THIRUVANAIKAVAL TEMPLE 


Thiruvanaikaval (Tamil: திருவானைக்காவல்) (also Thiruvanaikal, Jambekeswaram) is a famous Shiva temple in Tiruchirapalli (Trichy), in the state of Tamil Nadu, India. The temple was built by Kocengannan (Kochenga Chola), one of the Early Cholas, around 1,800 years ago. It is located in the Srirangam island, which has the famous Ranganathaswamy temple.

Thiruvanaikal is one of the five major Shiva Temples of Tamil Nadu (Panchabhoota Sthalams) representing the Mahābhūta or five great elements; this temple represents the element of water, or neer in Tamil. The sanctum of Jambukeswara has an underground water stream and in spite of pumping water out, it is always filled with water.

It is one of the 275 Paadal Petra Sthalams, where all of the four most revered Nayanars (Saivite Saints) have sung glories of the deity in this temple. The temple has inscriptions from the Chola period.

Formation of 'Appu Lingam' (Parvathi’s penance)

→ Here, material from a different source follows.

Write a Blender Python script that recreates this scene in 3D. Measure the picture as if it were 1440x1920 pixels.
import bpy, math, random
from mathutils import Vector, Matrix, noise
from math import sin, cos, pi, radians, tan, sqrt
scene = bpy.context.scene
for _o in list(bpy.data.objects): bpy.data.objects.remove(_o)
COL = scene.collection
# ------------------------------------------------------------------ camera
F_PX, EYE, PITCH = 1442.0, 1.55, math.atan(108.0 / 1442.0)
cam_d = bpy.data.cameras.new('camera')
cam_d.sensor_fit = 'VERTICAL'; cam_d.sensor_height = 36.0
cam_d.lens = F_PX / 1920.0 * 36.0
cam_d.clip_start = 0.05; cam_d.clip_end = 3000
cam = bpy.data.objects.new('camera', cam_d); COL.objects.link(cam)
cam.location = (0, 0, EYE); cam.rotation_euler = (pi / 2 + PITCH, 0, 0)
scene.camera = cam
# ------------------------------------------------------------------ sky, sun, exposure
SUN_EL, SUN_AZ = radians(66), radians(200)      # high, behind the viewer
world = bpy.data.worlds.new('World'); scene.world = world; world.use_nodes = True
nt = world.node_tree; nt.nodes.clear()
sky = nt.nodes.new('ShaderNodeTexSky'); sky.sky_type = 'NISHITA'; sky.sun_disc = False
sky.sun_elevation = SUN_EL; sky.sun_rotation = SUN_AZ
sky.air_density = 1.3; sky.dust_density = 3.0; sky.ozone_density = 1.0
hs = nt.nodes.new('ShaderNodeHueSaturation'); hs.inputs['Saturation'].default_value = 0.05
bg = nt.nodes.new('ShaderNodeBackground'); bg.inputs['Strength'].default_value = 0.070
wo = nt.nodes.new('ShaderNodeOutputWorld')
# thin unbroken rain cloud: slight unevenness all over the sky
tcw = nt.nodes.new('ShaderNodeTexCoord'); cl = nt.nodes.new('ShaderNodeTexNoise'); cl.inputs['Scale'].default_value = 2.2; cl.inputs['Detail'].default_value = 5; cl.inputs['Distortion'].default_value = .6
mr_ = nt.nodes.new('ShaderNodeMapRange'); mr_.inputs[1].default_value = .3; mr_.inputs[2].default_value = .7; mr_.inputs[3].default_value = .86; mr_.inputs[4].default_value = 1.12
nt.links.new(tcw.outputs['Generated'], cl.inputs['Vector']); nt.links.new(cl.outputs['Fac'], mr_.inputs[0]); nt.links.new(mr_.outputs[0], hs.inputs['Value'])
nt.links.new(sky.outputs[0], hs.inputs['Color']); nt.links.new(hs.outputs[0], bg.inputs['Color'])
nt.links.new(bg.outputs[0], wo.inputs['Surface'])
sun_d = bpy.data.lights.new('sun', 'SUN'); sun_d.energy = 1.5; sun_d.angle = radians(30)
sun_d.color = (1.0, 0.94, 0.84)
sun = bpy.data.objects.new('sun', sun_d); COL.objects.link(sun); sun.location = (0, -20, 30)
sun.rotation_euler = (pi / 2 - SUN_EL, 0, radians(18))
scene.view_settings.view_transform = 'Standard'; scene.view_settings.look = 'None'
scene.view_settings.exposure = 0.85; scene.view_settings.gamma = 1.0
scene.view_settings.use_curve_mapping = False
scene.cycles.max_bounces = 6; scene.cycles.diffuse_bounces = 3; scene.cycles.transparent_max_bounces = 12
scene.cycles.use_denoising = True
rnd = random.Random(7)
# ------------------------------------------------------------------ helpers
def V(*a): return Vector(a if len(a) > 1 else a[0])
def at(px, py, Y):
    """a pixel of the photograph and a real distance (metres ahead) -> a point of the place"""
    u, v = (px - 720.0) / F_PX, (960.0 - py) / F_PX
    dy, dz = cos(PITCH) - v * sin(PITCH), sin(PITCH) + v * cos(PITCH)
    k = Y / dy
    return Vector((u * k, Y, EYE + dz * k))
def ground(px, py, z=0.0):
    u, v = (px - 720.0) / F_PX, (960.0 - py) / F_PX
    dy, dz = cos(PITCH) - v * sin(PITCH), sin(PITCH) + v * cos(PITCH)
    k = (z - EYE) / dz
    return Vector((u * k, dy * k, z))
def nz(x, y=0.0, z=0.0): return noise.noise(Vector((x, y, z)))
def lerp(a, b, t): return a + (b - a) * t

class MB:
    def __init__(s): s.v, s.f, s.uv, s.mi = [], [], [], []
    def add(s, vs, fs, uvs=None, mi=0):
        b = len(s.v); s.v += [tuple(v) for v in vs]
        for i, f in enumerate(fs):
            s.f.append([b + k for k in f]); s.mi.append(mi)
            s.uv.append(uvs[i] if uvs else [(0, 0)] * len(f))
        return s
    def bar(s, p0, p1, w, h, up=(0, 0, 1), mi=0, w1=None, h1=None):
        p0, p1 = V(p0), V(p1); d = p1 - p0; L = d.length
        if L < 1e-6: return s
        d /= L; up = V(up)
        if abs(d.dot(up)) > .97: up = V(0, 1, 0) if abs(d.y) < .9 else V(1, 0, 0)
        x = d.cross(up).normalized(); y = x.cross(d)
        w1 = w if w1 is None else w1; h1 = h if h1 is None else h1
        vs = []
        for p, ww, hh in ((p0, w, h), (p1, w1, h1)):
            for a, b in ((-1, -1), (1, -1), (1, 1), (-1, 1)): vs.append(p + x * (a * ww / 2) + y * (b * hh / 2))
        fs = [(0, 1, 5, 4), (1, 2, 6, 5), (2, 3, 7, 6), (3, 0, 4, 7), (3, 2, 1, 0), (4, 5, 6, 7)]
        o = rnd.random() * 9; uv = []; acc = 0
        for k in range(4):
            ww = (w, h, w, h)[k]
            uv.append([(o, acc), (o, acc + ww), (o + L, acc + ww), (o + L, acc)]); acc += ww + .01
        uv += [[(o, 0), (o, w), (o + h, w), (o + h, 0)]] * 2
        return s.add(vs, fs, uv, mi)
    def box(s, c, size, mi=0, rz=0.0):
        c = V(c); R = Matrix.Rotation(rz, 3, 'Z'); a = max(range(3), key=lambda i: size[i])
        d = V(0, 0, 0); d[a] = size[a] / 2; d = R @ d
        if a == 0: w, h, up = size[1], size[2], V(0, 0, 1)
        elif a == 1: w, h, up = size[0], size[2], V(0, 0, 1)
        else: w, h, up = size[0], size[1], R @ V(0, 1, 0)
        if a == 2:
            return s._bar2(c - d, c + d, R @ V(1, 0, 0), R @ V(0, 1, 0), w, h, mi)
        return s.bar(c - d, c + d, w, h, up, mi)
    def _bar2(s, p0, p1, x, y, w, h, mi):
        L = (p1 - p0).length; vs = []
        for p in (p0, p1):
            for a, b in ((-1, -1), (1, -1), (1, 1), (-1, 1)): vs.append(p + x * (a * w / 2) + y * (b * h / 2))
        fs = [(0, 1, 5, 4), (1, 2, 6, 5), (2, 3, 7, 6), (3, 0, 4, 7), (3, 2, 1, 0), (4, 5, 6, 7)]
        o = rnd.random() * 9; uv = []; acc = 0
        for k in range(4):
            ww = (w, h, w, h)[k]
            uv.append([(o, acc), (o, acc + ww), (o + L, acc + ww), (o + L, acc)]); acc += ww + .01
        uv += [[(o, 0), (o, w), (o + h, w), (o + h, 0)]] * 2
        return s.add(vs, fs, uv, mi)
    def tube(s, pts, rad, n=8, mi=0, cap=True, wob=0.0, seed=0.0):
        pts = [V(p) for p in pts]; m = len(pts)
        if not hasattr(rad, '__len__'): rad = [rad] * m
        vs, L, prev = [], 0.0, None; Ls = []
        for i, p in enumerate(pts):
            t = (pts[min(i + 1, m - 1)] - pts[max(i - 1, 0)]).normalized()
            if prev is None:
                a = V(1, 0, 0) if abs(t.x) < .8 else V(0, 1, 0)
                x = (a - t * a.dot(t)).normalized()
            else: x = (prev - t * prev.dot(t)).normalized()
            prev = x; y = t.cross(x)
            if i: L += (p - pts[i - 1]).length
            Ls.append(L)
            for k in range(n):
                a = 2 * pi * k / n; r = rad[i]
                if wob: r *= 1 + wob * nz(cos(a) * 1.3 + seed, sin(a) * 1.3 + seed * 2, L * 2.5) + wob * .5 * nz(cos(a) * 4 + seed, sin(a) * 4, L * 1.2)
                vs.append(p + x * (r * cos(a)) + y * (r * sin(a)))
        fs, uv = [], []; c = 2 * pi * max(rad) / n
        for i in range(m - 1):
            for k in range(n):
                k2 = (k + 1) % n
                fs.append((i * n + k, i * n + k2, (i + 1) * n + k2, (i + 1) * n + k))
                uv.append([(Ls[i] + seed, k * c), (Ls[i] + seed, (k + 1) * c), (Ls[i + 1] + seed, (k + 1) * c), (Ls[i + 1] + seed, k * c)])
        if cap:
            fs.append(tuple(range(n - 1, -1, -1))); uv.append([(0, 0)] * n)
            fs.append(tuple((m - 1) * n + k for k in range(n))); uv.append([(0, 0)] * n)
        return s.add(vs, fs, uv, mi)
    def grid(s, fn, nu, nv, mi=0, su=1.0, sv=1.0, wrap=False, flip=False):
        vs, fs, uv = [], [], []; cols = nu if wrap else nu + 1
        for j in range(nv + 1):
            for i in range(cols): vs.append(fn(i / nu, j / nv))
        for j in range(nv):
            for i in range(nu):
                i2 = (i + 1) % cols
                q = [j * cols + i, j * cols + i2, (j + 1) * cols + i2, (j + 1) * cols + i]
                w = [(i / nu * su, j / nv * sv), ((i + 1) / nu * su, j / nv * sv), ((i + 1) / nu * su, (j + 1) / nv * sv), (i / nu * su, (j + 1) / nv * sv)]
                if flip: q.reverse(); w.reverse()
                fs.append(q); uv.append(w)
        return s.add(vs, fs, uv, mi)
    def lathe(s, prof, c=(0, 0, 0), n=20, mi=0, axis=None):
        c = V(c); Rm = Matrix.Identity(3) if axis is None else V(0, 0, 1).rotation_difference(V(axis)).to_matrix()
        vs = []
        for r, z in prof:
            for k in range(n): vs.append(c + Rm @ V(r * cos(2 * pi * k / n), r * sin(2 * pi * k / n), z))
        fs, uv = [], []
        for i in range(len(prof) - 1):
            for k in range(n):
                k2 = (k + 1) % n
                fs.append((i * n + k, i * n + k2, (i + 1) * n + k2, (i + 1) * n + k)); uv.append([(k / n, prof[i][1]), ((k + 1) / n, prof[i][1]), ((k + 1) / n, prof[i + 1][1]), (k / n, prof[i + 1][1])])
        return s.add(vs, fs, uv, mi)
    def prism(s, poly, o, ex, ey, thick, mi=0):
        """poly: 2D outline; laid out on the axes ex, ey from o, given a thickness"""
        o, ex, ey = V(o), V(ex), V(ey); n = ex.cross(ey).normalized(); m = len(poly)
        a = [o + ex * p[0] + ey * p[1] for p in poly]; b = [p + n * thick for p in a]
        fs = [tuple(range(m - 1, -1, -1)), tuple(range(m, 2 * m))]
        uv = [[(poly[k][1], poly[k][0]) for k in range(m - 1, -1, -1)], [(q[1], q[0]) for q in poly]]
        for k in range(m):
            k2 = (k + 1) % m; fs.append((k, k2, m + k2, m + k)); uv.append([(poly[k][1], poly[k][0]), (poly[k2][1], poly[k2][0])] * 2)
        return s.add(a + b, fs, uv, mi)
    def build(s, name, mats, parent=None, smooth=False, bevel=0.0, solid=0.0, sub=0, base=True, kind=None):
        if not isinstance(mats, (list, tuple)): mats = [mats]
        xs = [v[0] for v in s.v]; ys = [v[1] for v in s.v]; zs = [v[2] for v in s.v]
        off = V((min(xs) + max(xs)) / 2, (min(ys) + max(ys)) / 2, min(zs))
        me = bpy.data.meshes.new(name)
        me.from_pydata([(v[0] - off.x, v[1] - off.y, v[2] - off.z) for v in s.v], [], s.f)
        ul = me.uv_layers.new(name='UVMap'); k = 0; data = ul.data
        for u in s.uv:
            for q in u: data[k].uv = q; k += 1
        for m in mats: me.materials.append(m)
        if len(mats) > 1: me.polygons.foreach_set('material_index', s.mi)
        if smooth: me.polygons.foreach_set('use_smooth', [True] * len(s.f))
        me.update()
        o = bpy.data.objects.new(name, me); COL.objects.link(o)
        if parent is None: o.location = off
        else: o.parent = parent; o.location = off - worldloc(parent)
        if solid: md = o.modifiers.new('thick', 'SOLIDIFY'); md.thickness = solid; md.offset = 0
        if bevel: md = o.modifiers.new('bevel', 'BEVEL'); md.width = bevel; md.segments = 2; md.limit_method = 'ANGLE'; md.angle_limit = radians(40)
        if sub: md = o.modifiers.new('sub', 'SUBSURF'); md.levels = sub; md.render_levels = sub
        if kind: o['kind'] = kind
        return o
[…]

Once Parvati mocked Shiva’s penance for betterment of the world. Shiva wanted to condemn her act and directed her to go to the earth from Kailasam (Shiva's abode) to do penance. Parvathi in the form of Akilandeswari as per Shiva's wish found Jambu forest (Thiruvanaikoil) to conduct her penance. She made a lingam out of water of river Cauvery (also called as river Ponni) under the Venn Naaval tree (the Venn Naaval tree on top of the saint Jambu) and commenced her worship. The lingam is known as Appu Lingam (Water Lingam). Siva at last gave darshan to Akilandeswari and taught her Siva Gnana. Akilandeswari took Upadesa (lessons) facing East from Shiva, who stood facing west.

The legend of the name 'Thiru Aanai Kaa'

There were two Siva Ganas (Siva’s disciples who live in Kailash): 'Malyavan' and 'Pushpadanta'. Though they are Shiva Ganas they always quarrel with each other and fight for one thing or other. In one fight 'Malyavan' cursed 'Pushpadanta' to become an elephant on earth and the latter cursed the former to become a spider on earth. The elephant and the spider came to Jambukeswaram and continued their Shiva worship. The elephant collected water from river Cauvery and conducted ablution to the lingam under the Jambu tree (Eugenia jambolana) daily. The spider constructed his web over the lingam to prevent dry leaves from dropping on it and prevent sunlight directly falling on it. When the elephant saw the web and thought it was dust on lingam. The elephant tore them and cleaned the lingam by pouring water and the practice continued daily. The spider became angry one day and crawled into the trunk of the elephant and bit the elephant to death, killing itself. Siva, in the form of Jambukeswara, moved by the deep devotion of the two, relieved them from the curse. As an elephant worshipped Shiva here, this place came to be known as Thiru Aanai Kaa (thiru means holy, aanai is elephant, kaa (kaadu) means forest). Later the name 'Thiruaanaikaa' become 'Thiruvanaikaval' and 'Thiruvanaikoil'.

In the next birth, the spider was born as the King Kochengot Chola (kotchengannan cholan meaning red-eyed king) and built 70 temples and this temple is the one among them. Remembering his enmity with the elephant in his previous birth, he built the Shiva Sannathi (sanctorum) such that not even a small elephant can enter. The entrance on the sanctorum of Jambukeswara is only 4 foot high and 2.5 foot wide.

Legend behind king's red eyes

There was a story behind the king's red eyes - When he was in his mother's womb the palace astrologer predicted a sacred time to give birth to enable the newborn's well being. The queen went into labor early, before the time predicted by the astrologer. The queen hence told the servant to hang her upside down for the time to come so that she could have a wise and virtuous son who could head the kingdom righteously. This waiting time inside the womb made the baby's eyes red. After becoming the king, he build the temple for Siva and Goddess Akilandeswari in the name of Aanaikka (elephant protected) later days it changed to Thiruvanaikovil.